Wildlife refuges are sometimes where I live combined with grazing cattle as a cost (and environment) saving method to keep overgrowth down for which otherwise heavy machinery would be needed. It has also been experimented to use sheep for areas with over land power lines, as those otherwise need regular clearing from fossil gulping heavy machinery.

The distinction between factory farming and everything else is sadly lost in most discussions around meat, and when sold it is not marked in the store to distinguish between the two. Most processed food is also said to contain factory farmed meat. Factory farmed meat is basically always a negative for the environment and the animals, but outside of that we got the whole spectrum.
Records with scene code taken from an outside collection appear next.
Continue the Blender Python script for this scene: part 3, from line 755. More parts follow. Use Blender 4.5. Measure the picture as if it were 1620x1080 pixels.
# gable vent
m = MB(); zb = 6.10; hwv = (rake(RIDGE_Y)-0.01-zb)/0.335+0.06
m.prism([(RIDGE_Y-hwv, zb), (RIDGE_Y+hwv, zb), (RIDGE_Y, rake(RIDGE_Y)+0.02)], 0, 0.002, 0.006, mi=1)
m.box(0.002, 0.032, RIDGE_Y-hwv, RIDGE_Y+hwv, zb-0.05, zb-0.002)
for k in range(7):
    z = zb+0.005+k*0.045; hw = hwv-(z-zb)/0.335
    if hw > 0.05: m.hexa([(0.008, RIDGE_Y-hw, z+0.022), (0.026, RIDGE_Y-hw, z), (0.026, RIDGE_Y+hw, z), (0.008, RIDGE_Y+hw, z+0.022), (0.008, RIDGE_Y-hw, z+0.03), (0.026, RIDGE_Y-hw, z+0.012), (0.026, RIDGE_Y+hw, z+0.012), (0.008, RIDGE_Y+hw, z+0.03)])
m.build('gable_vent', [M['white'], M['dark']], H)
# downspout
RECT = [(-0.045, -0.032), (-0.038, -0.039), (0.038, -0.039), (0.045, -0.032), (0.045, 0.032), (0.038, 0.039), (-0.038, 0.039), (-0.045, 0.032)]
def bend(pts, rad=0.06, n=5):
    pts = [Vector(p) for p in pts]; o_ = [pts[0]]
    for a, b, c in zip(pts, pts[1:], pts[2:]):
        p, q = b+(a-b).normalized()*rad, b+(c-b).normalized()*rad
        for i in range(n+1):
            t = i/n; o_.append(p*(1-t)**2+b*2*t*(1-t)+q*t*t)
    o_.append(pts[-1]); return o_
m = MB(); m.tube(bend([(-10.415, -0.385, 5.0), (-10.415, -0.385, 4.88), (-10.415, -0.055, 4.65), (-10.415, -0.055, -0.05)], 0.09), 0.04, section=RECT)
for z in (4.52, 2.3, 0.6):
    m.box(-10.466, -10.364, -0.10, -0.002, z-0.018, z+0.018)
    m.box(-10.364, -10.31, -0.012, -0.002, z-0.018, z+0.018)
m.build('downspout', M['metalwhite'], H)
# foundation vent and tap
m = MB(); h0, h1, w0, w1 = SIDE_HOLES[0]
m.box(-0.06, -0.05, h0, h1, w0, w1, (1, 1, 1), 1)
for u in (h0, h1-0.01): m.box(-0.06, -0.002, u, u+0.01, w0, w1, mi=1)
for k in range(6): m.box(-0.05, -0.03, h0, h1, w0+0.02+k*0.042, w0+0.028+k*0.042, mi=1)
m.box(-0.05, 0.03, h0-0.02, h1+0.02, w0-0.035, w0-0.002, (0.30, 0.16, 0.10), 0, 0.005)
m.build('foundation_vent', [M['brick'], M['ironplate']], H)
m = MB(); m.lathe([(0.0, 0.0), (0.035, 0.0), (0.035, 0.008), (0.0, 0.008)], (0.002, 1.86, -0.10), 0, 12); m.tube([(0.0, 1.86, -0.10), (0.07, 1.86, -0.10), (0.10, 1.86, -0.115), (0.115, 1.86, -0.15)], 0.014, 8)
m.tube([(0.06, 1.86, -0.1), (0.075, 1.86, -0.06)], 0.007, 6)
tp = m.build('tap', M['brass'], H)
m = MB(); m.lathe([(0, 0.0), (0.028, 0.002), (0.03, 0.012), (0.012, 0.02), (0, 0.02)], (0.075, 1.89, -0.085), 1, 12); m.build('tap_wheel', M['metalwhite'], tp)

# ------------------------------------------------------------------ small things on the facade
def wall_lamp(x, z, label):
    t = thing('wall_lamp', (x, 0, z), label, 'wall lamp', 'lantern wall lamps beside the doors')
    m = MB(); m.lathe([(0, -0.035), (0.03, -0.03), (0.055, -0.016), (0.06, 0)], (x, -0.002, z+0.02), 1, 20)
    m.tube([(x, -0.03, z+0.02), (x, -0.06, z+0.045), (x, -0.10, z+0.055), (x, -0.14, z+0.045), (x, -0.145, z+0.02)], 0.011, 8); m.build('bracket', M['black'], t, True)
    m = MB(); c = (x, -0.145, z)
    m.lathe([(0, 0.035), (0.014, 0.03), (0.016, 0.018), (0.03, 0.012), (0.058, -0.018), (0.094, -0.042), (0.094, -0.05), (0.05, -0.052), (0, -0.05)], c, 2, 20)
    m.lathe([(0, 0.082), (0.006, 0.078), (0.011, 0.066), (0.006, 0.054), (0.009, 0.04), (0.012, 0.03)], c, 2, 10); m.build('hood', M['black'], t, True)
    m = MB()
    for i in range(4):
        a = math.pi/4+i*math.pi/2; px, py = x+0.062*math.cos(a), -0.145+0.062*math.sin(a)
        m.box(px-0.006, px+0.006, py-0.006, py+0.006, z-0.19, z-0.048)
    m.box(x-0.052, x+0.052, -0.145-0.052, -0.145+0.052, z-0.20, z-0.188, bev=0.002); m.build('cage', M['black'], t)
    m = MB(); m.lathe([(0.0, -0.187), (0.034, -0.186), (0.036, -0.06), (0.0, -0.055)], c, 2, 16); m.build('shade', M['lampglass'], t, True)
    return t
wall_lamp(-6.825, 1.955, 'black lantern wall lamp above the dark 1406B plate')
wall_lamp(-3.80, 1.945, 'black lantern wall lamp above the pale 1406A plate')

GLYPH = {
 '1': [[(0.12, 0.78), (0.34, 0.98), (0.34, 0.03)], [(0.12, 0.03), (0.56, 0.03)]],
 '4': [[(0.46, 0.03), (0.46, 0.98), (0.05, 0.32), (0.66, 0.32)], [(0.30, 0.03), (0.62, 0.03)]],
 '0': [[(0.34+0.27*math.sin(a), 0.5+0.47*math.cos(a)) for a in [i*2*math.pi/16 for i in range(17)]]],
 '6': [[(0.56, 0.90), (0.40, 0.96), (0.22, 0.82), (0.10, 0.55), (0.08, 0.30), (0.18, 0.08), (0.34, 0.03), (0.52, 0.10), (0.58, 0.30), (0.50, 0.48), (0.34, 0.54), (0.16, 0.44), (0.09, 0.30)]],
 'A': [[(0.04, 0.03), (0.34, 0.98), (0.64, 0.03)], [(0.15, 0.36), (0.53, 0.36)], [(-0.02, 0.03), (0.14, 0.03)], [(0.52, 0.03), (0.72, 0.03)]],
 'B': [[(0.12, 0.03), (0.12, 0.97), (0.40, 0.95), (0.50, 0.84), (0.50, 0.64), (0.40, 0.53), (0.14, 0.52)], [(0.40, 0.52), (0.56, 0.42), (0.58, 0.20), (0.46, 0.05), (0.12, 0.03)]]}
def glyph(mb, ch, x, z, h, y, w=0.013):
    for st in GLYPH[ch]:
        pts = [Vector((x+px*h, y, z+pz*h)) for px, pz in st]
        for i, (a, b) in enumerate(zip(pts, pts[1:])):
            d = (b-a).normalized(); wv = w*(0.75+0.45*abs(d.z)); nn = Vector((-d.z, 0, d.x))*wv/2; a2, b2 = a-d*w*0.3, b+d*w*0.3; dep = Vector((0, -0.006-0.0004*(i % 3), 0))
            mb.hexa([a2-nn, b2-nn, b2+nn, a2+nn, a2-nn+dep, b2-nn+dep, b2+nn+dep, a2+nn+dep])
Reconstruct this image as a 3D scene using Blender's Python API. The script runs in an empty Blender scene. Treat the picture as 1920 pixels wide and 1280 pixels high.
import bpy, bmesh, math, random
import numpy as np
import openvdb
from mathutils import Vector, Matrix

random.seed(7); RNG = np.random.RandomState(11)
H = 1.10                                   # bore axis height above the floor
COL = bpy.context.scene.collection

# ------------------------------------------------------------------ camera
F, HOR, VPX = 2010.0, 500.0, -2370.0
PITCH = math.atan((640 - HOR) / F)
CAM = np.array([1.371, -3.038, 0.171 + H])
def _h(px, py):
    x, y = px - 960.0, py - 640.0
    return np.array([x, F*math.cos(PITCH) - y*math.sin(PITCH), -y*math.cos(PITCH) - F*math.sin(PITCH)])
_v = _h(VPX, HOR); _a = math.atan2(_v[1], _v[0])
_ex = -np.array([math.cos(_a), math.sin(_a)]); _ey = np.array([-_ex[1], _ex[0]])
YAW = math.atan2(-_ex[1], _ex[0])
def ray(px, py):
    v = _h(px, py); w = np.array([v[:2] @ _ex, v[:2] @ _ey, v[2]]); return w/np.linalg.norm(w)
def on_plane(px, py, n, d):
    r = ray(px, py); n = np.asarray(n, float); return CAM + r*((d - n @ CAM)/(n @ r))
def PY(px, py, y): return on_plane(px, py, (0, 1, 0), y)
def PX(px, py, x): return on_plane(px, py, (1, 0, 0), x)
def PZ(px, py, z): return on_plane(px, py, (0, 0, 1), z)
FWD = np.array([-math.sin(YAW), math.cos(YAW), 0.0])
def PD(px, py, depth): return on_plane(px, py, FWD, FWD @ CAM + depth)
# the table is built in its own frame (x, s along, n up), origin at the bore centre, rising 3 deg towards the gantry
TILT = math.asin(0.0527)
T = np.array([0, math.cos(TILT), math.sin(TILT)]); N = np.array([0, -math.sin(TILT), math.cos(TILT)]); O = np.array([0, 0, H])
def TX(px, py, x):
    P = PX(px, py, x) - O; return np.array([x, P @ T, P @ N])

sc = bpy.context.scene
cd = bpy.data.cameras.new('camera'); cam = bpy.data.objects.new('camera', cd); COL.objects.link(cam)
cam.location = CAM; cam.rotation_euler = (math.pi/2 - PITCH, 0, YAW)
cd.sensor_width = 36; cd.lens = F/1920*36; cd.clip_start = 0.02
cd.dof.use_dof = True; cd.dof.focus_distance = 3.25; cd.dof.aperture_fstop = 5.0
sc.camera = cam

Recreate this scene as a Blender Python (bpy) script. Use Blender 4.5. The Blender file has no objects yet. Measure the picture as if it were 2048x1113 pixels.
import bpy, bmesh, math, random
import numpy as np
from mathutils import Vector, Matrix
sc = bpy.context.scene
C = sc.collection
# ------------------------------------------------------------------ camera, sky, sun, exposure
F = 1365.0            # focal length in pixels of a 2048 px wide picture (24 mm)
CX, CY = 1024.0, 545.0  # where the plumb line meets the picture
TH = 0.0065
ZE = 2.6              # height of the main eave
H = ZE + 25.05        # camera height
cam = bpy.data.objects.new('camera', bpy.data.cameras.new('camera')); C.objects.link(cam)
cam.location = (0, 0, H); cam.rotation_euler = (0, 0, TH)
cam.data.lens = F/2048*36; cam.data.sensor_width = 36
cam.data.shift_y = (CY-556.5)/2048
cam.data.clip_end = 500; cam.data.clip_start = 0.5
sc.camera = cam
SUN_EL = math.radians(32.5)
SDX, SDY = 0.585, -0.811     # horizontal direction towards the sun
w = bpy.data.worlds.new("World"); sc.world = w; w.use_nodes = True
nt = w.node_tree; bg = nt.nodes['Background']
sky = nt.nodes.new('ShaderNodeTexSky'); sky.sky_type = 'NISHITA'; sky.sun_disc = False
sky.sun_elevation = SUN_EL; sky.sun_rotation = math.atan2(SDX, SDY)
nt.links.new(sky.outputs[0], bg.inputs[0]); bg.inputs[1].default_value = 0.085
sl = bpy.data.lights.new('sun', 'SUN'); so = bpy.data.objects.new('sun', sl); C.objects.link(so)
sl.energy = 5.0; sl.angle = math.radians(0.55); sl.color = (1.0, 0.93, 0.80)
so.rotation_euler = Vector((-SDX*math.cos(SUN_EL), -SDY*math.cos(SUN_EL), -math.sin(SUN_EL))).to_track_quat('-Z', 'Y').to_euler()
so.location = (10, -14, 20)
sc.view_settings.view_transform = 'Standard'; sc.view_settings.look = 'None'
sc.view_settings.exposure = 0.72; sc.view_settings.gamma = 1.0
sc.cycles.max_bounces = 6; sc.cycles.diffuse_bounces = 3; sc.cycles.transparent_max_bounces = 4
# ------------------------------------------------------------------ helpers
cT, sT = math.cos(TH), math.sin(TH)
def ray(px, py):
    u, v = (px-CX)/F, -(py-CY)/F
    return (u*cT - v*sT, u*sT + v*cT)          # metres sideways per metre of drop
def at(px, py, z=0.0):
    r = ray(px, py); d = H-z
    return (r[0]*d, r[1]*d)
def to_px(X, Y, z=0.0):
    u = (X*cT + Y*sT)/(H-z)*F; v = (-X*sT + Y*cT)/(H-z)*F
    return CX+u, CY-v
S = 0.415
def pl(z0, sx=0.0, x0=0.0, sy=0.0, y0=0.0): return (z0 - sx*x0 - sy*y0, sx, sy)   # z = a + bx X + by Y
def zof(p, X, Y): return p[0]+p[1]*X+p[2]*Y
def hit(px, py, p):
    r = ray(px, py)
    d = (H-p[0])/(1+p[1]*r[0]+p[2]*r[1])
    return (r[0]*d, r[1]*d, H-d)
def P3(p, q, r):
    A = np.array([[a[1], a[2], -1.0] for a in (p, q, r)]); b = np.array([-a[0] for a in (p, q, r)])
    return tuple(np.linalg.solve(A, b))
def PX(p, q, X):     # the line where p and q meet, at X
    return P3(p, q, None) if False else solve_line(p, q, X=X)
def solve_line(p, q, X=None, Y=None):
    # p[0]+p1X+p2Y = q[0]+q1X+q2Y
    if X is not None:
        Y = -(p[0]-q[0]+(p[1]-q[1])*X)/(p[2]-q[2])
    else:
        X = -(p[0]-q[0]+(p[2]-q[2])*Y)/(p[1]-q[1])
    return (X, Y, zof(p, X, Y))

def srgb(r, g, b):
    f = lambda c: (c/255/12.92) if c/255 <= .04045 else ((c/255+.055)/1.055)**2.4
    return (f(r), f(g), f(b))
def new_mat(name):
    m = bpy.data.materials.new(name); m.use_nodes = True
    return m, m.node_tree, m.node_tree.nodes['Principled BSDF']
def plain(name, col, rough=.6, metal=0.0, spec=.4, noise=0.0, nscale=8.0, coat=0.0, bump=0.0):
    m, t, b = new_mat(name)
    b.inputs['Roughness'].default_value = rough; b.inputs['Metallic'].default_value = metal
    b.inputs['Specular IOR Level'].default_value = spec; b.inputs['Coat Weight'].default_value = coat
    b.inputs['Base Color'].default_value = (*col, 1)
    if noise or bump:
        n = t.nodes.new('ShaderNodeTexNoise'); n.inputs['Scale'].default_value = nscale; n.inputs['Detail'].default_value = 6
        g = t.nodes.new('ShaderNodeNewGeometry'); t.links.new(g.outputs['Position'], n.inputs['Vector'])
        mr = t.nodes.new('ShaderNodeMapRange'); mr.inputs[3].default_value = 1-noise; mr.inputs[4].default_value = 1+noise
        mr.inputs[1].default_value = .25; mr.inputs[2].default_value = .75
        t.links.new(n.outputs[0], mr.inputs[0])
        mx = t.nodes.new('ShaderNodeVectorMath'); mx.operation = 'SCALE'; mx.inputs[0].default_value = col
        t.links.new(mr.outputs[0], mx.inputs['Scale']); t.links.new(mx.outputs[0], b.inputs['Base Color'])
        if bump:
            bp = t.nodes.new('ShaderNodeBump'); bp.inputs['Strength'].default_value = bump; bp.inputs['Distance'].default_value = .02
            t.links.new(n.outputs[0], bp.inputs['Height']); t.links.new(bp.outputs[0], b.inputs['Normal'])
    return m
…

> In fact raising cattle in a spot like you describe still well require growing the feed elsewhere.

No. Feeding bovine meat cattle with commercial crops is uneconomical. It only happens as a small complement to the main diet or in emergencies. Nearly all of the cattle food grows on the terrain where they are created.

For sure almost all cattle are 'fattened up' at so-called "feed lots" immediately before butchering. In fact "grass fed" is one of those misleading labels that imply one thing but the true way to get what "grass fed" is implying is "grass fed and grass finished."
I drive past fields of legumes in western Victoria out near Horsham that gets shipped up to Queensland to feed feedlot cattle.

It's certainly not insignificant

> If they respond by stopping eating meat, then great - not the best choice, but a step in the right direction

How is that not the best choice?

> It's not as simple as eating meat = bad,

But it really is that simple at the scale we're producing meat. Factory farming is bad, and it will never be sustainable to produce the amount of meat we need to feed the world.

I have no doubt that free range grass fed beef is fine, but that's not where the majority of people are going to be able to get their meat.